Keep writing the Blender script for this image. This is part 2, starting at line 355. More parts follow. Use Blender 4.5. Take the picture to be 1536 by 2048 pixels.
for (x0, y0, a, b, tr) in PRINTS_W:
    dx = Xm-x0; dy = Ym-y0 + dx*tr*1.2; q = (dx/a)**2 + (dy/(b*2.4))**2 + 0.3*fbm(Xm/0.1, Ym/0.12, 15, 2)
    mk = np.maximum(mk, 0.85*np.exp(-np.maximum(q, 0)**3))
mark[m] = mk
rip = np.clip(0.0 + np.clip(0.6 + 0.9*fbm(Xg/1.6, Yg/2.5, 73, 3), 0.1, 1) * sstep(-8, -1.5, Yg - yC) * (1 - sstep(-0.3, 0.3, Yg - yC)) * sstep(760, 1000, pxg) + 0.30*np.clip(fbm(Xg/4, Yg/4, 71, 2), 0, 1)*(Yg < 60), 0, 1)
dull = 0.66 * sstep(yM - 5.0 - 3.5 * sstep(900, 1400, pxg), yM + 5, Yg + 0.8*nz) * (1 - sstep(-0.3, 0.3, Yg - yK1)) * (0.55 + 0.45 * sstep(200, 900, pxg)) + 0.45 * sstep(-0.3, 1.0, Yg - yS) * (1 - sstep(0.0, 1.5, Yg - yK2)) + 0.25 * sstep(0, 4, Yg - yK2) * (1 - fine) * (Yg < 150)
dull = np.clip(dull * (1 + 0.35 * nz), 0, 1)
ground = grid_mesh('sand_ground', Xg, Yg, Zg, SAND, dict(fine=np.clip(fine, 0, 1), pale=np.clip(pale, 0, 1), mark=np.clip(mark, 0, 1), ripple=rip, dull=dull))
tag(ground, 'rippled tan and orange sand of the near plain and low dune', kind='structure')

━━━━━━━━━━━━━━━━

__Task goal__. Word for word, quote the lines of the material from the first line through the line with "for (x0, y0, a, b, tr)", both ends included.

__Right answer__.
Keep writing the Blender script for this image. This is part 2, starting at line 355. More parts follow. Use Blender 4.5. Take the picture to be 1536 by 2048 pixels.
for (x0, y0, a, b, tr) in PRINTS_W:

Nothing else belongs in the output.